(Task to complete) Leave out the pictures and set down exactly the lines from the start of the listing through the one with "dep=.6), None, roof=False)", both included.

(Information shown)

● ● ● ●

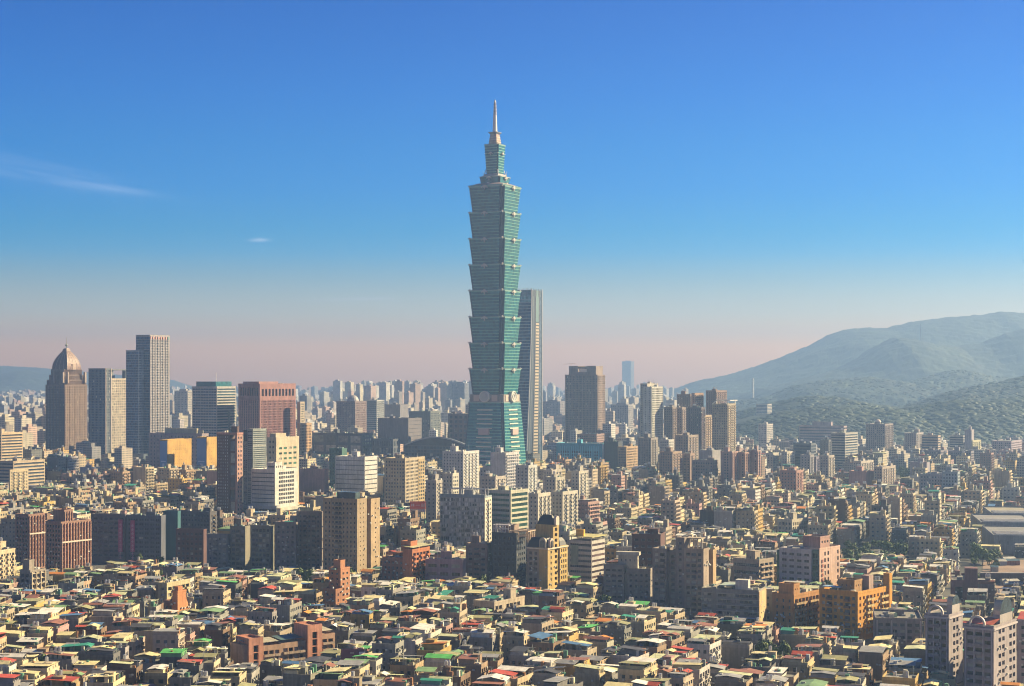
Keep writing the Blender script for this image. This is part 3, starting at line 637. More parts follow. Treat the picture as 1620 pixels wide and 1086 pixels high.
# brown dotted tower with teal glass neighbour
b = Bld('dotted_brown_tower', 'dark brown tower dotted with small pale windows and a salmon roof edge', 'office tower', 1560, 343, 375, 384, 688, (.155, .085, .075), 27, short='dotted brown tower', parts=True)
W, L, H = b.W, b.L, b.H
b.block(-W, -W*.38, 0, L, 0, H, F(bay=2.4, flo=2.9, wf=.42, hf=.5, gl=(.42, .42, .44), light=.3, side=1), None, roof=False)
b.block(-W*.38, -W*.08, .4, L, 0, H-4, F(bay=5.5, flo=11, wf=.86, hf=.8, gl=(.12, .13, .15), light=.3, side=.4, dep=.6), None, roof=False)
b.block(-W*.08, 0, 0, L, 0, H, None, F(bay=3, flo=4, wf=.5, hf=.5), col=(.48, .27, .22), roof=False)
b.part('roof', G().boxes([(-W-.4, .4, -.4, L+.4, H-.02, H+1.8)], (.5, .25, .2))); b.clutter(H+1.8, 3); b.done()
b = Bld('teal_glass_tower', 'glass office tower of fine horizontal louvres with dark navy top corner', 'office tower', 1600, 384, 400, 421.5, 680, (.30, .33, .32), 27, short='louvred glass tower', parts=True)
W, L, H = b.W, b.L, b.H
b.block(-W*.55, 0, 0, L, 0, H, F(bay=None, flo=1.9, wf=.98, hf=.5, dep=.3, side=.2, gl=(.05, .08, .09), light=.1), F(bay=None, flo=1.9, wf=.98, hf=.5, dep=.35, side=.2, gl=(.08, .11, .12), light=.1), par=.6)
b.block(-W, -W*.56, .6, L, 0, H-12, F(bay=2.1, flo=2.2, wf=.8, hf=.6, gl=(.05, .08, .1), light=.3), None, col=(.28, .29, .28), par=.6)
b.part('dark_corner', G().box(-W*.98, -W*.56, 1, 8, H-12, H-.5, (.01, .015, .04), GLASS)); b.done(100)
b = Bld('office_tower', 'slim teal glass sliver squeezed between dotted brown tower and louvred tower', 'office tower', 1640, 372, 383, 390, 691, (.10, .13, .14), 27)
b.block(-b.W, 0, 0, b.L, 0, b.H, F(bay=3.2, flo=3.3, wf=.9, hf=.7, gl=(.04, .12, .14), light=.25, side=.3), None); b.done()
# white stepped office
b = Bld('stepped_white_office', 'white stepped office with balcony grid on the sunny side and a broad low podium', 'office tower', 1570, 397, 435, 471, 745, (.66, .64, .60), 27, short='white stepped office', parts=True)
W, L, H = b.W, b.L, b.H
b.block(-W, 0, 0, L, 18, H, F(bay=None, flo=3.9, wf=.96, hf=.25, gl=(.06, .09, .14), light=0, side=.5), F(bay=3.6, flo=3.7, wf=.78, hf=.62, dep=1.3, gl=(.06, .06, .05), side=6, bc=(.7, .66, .6), light=.1), par=1.2)
b.block(-W*.34, 0, 0, L*.3, H, H+7, F(bay=None, flo=3.3, wf=.9, hf=.3, bot=.5), F(bay=3, flo=3.3, wf=.4, hf=.4, bot=.5), par=.8)
b.block(-W-18, -W-.1, -3, L*.5, 0, 20, band(bot=1), None, col=(.5, .52, .54)); b.block(-W, 6, -6, -.1, 0, 20, band(bot=1), None, col=(.5, .52, .54)); b.block(.1, 6, 0, L, 0, 18, None, band(bot=1), col=(.6, .58, .5))
b.clutter(H, 4, y0=L*.4); b.done()
b = Bld('cream_office_tower', 'cream tower with broad green glass ribbons, behind and above the white stepped office', 'office tower', 1690, 422, 437, 473, 694, (.58, .50, .36), 27, short='green ribboned cream tower', parts=True)
W, L, H = b.W, b.L, b.H
b.block(-W, 0, 0, L, 0, H, F(bay=5, flo=5.2, wf=.5, hf=.4, gl=(.03, .05, .05), side=2), F(bay=9.2, flo=5.2, wf=.62, hf=.42, top=8, gl=(.03, .12, .07), side=3, light=.1), par=1.2)
b.block(-W*.8, -2, 2, L*.5, H, H+4, None, None); b.clutter(H, 2, hut=False); b.done()
# white striped slab
b = Bld('white_striped_block', 'white block ruled with thin dark horizontal slots, front wall blank between lines', 'office block', 1800, 530, 577, 597, 725, (.66, .64, .62), 27, short='white striped block', parts=True)
b.block(-b.W, 0, 0, b.L, 0, b.H, F(bay=None, flo=5, wf=.97, hf=.16, gl=(.05, .05, .06), light=0, side=.4), F(bay=None, flo=4.6, wf=.97, hf=.2, gl=(.05, .04, .04), light=0, side=.4), par=1.4)
b.clutter(b.H, 4); b.done()
std('teal_round_tower', 'dark green glass block with pale teal edge behind the white striped block', 'office block', 1900, 521, 541, 549, 711, (.06, .16, .13), F(bay=2, flo=3.6, wf=.9, hf=.7, gl=(.02, .06, .06), light=0), F(bay=None, flo=30, wf=.3, hf=.5), clut=1, hut=False, short='dark green block')
# domed brown block, far
b = Bld('dome_roofed_office', 'purple brown office block with a grey dome on its roof corner', 'office tower', 3000, 532, 562, 580, 636, (.26, .19, .19), 27, short='dome roofed office')
W, L, H = b.W, b.L, b.H; b.block(-W, 0, 0, L, 0, H, grid(gl=(.03, .03, .06)), F(bay=4, flo=4, wf=.6, hf=.6, gl=(.12, .07, .05)))
b.part('dome', G().loft([[(-13+11*math.cos(t*.3927)*math.cos(e_), 13+11*math.sin(t*.3927)*math.cos(e_), H+12*math.sin(e_)) for t in range(16)] for e_ in (0, .3, .6, .9, 1.2, 1.45)], (.4, .36, .35), METAL)); b.done()
std('stacked_louvre_office', 'white louvred office with green top, further behind the dome roofed office', 'office tower', 3150, 578, 596, 608, 634, (.5, .5, .48), band(hf=.6, gl=(.03, .08, .09)), band(hf=.55), clut=2)
std('grey_office', 'broad blank grey office seen past the dark dome roofed block', 'office block', 3200, 608, 633, 646, 641, (.26, .24, .26), None, None, clut=4)
std('green_roofed_office', 'dark office with a wide green roof storey facing the stacked tower', 'office block', 2900, 647, 681, 697, 652, (.16, .18, .18), F(bay=5, flo=4, wf=.4, hf=.4, light=.5, top=14), F(bay=5, flo=4, wf=.5, hf=.5), clut=4, short='green roofed office')
std('dark_office', 'dark octagonal exhibition tower blocks with a lit tan side below the green roof', 'office block', 2650, 598, 646, 667, 663, (.20, .18, .20), None, F(bay=None, flo=6, wf=.9, hf=.1), clut=3)
std('brown_office', 'brown shaded office block standing directly beside the foot of the stacked tower', 'office block', 2650, 709, 741, 748, 656, (.17, .13, .14), F(bay=8, flo=7, wf=.6, hf=.6, gl=(.04, .06, .09)), None, clut=2, parts=False)
b = std('exhibition_centre', 'long low dark exhibition centre with an overhanging flat roof', 'exhibition hall', 2420, 494, 573, 592, 687, (.12, .14, .17), F(bay=22, flo=14, wf=.8, hf=.7, gl=(.12, .15, .14), light=.5), F(bay=6, flo=5, wf=.8, hf=.6, gl=(.14, .17, .14)), clut=4, short='exhibition centre', parts=False)
b = std('exhibition_wing', 'slatted dark exhibition wing with a rounded front between the exhibition centre and arched hall', 'exhibition hall', 2400, 588, 622, 633, 696, (.12, .13, .16), F(bay=4, flo=9, wf=.5, hf=.7, gl=(.04, .05, .07)), F(bay=4, flo=9, wf=.5, hf=.7), clut=6, hut=False, parts=False)
# right-hand skyline
b = Bld('notched_tower', 'broad dark brown tower with stepped shoulders and a bright notch cut in its crown', 'skyscraper', 2850, 894, 945, 957.5, 594, (.30, .23, .20), 22, short='notched brown tower')
W, L, H = b.W, b.L, b.H; zt = b.z(580)
fd = F(bay=2.6, flo=3.8, wf=.55, hf=.66, gl=(.04, .045, .055), fin=.6, fine=3, fc=(.30, .22, .19), light=.08)
b.block(-W, 0, 0, L, 0, H, fd, F(bay=3.2, flo=3.8, wf=.5, hf=.5, gl=(.1, .06, .04), fin=.6, fine=2, fc=(.5, .36, .28)))
b.block(-W*.9, -W*.62, 3, L-3, H, zt, None, None); b.block(-W*.35, -W*.06, 3, L-3, H, zt, None, None); b.block(-W*.62, -W*.35, 3, L-3, H, H+6, None, None, par=0); b.block(-W*.62, -W*.35, 3, L-3, zt-4, zt, None, None, roof=False)
b.part('crown_screen', G().box(-W*.60, -W*.37, 5, 6, H+6.3, zt-4.2, (.7, .62, .55), TRIM)); b.part('crane', G().bar((-W*.85, 6, zt), (-W*.85, 6, zt+5), .4, (.4, .3, .3)).bar((-W*.85-14, 6, zt+4), (-W*.85+8, 6, zt+5), .35, (.4, .3, .3))); b.done()
std('cream_residential_tower', 'slim white residential tower with rows of recessed balconies on its sunny side', 'apartment tower', 2620, 1017, 1031, 1049, 613, (.60, .58, .52), F(bay=6, flo=3.6, wf=.25, hf=.3), F(bay=4.6, flo=3.6, wf=.7, hf=.6, dep=.9, gl=(.12, .1, .08)), th=30, short='slim white tower', clut=2)
b = std('cream_residential_tower', 'narrow pale slab with open slots, forming the back of the slim white tower', 'apartment tower', 2660, 1013, 1024, 1041, 608, (.56, .50, .4), grid(), None, th=30, clut=1)
fdark = dict(gl=(.035, .04, .055))
RT = [('brown twin towers behind white low block, nearest of the pair', 2400, 1050, 1064, 1070, 645, (.34, .26, .22)), ('matching brown slab with checkered balconies, second of the pair', 2420, 1068, 1079, 1085, 646, (.36, .28, .24)),
      ('dark brown tower crowned by a ring of thin masts', 2650, 1071, 1092, 1098, 625, (.22, .15, .14)), ('pinkish brown tower with lit salmon bays near its top', 2600, 1094, 1099, 1113, 623, (.44, .28, .2)),
      ('navy shaded tower with a row of tiny round lights', 2350, 1088, 1109, 1116, 646, (.13, .10, .13)), ('tall brown tower split by two open vertical slots at the top', 2600, 1117, 1133, 1150, 619, (.30, .2, .17)),
      ('cream edged tower between navy tower and the pergola topped tower', 2380, 1112, 1116, 1126, 658, (.50, .38, .26))]
for i, (lb, Y, xl, xc, xr, yt, c) in enumerate(RT):
    std('brown_residential_tower', lb, 'apartment tower', Y, xl, xc, xr, yt, c, grid(wf=.45, **fdark), F(bay=3.6, flo=3.4, wf=.6, hf=.5, mod=2, balc=(0,), gl=(.06, .05, .05)), th=34, short=(None, None, 'mast crowned tower', None, 'navy tower', 'slotted brown tower', None)[i], clut=2, ant=3)
b = Bld('pergola_topped_tower', 'grey tower with cream balcony side under a curved white rooftop pergola', 'apartment tower', 2320, 1127, 1151, 1164, 640, (.28, .27, .29), 32, short='pergola topped tower')
W, L, H = b.W, b.L, b.H; b.block(-W, 0, 0, L, 0, H, grid(bay=2.6, wf=.5, **fdark), F(bay=4, flo=3.3, wf=.55, hf=.55, mod=3, balc=(0, 2), gl=(.1, .08, .06)), col=(.46, .38, .27))
g = G()
for i in range(9):
    t = i/8*math.pi; t2 = (i+1)/8*math.pi
    if i < 8: g.bar((-W+W*(i/8), -1, H+6*math.sin(t)), (-W+W*((i+1)/8), -1, H+6*math.sin(t2)), .5, (.7, .68, .64))
g.boxes([(-W*.8, 3, 2, 3, H+5, H+6), (-W*.8, 3, L-2, L-1, H+5, H+6), (2, 3, 1, L, H+5, H+6), (-W*.8, -W*.78, 2, 3, H, H+5), (-1, 0, 2, 3, H, H+5), (-1, 0, L-2, L-1, H, H+5)], (.66, .62, .56), TRIM)
b.part('pergola', g); b.done()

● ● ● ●

(Task output)
Keep writing the Blender script for this image. This is part 3, starting at line 637. More parts follow. Treat the picture as 1620 pixels wide and 1086 pixels high.
# brown dotted tower with teal glass neighbour
b = Bld('dotted_brown_tower', 'dark brown tower dotted with small pale windows and a salmon roof edge', 'office tower', 1560, 343, 375, 384, 688, (.155, .085, .075), 27, short='dotted brown tower', parts=True)
W, L, H = b.W, b.L, b.H
b.block(-W, -W*.38, 0, L, 0, H, F(bay=2.4, flo=2.9, wf=.42, hf=.5, gl=(.42, .42, .44), light=.3, side=1), None, roof=False)
b.block(-W*.38, -W*.08, .4, L, 0, H-4, F(bay=5.5, flo=11, wf=.86, hf=.8, gl=(.12, .13, .15), light=.3, side=.4, dep=.6), None, roof=False)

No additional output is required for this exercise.